- [DATA EXCERPT]
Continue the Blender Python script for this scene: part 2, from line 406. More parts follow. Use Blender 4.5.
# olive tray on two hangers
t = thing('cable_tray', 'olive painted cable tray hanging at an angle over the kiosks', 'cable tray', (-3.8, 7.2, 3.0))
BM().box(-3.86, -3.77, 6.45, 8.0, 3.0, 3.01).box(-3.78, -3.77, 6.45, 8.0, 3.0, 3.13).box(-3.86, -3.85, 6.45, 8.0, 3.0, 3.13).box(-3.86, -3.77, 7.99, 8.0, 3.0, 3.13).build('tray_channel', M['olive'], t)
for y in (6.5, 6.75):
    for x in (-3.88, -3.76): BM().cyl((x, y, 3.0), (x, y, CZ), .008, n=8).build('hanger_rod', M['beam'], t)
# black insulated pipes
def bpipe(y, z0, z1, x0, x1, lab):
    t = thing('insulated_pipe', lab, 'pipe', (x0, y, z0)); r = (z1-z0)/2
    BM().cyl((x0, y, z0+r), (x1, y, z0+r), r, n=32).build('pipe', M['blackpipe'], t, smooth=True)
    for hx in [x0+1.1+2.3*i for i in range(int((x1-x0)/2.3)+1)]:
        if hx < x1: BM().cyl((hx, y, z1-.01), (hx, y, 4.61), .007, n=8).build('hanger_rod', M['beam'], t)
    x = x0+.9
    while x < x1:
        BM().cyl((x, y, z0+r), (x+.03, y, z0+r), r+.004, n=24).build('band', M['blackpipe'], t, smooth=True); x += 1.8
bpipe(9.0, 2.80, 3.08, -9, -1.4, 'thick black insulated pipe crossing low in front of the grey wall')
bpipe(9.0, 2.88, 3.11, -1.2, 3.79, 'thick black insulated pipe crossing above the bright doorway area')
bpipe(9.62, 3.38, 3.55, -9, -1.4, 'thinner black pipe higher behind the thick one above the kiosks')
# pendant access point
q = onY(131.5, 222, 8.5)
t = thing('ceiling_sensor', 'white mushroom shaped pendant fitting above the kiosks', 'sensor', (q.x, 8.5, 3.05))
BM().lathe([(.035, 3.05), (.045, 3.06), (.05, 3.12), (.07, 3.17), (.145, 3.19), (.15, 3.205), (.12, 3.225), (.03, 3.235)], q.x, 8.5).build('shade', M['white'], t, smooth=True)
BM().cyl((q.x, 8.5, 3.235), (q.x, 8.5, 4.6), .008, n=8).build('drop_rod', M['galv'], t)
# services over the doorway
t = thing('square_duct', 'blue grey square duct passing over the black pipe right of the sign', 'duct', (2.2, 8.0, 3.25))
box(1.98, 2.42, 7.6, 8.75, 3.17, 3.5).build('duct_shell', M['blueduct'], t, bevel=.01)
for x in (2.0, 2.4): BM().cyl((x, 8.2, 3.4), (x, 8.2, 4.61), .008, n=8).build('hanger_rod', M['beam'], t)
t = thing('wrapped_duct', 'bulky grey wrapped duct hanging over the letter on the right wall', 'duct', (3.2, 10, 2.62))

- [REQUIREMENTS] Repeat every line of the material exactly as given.

- [WRITTEN SOLUTION]
Continue the Blender Python script for this scene: part 2, from line 406. More parts follow. Use Blender 4.5.
# olive tray on two hangers
t = thing('cable_tray', 'olive painted cable tray hanging at an angle over the kiosks', 'cable tray', (-3.8, 7.2, 3.0))
BM().box(-3.86, -3.77, 6.45, 8.0, 3.0, 3.01).box(-3.78, -3.77, 6.45, 8.0, 3.0, 3.13).box(-3.86, -3.85, 6.45, 8.0, 3.0, 3.13).box(-3.86, -3.77, 7.99, 8.0, 3.0, 3.13).build('tray_channel', M['olive'], t)
for y in (6.5, 6.75):
    for x in (-3.88, -3.76): BM().cyl((x, y, 3.0), (x, y, CZ), .008, n=8).build('hanger_rod', M['beam'], t)
# black insulated pipes
def bpipe(y, z0, z1, x0, x1, lab):
    t = thing('insulated_pipe', lab, 'pipe', (x0, y, z0)); r = (z1-z0)/2
    BM().cyl((x0, y, z0+r), (x1, y, z0+r), r, n=32).build('pipe', M['blackpipe'], t, smooth=True)
    for hx in [x0+1.1+2.3*i for i in range(int((x1-x0)/2.3)+1)]:
        if hx < x1: BM().cyl((hx, y, z1-.01), (hx, y, 4.61), .007, n=8).build('hanger_rod', M['beam'], t)
    x = x0+.9
    while x < x1:
        BM().cyl((x, y, z0+r), (x+.03, y, z0+r), r+.004, n=24).build('band', M['blackpipe'], t, smooth=True); x += 1.8
bpipe(9.0, 2.80, 3.08, -9, -1.4, 'thick black insulated pipe crossing low in front of the grey wall')
bpipe(9.0, 2.88, 3.11, -1.2, 3.79, 'thick black insulated pipe crossing above the bright doorway area')
bpipe(9.62, 3.38, 3.55, -9, -1.4, 'thinner black pipe higher behind the thick one above the kiosks')
# pendant access point
q = onY(131.5, 222, 8.5)
t = thing('ceiling_sensor', 'white mushroom shaped pendant fitting above the kiosks', 'sensor', (q.x, 8.5, 3.05))
BM().lathe([(.035, 3.05), (.045, 3.06), (.05, 3.12), (.07, 3.17), (.145, 3.19), (.15, 3.205), (.12, 3.225), (.03, 3.235)], q.x, 8.5).build('shade', M['white'], t, smooth=True)
BM().cyl((q.x, 8.5, 3.235), (q.x, 8.5, 4.6), .008, n=8).build('drop_rod', M['galv'], t)
# services over the doorway
t = thing('square_duct', 'blue grey square duct passing over the black pipe right of the sign', 'duct', (2.2, 8.0, 3.25))
box(1.98, 2.42, 7.6, 8.75, 3.17, 3.5).build('duct_shell', M['blueduct'], t, bevel=.01)
for x in (2.0, 2.4): BM().cyl((x, 8.2, 3.4), (x, 8.2, 4.61), .008, n=8).build('hanger_rod', M['beam'], t)
t = thing('wrapped_duct', 'bulky grey wrapped duct hanging over the letter on the right wall', 'duct', (3.2, 10, 2.62))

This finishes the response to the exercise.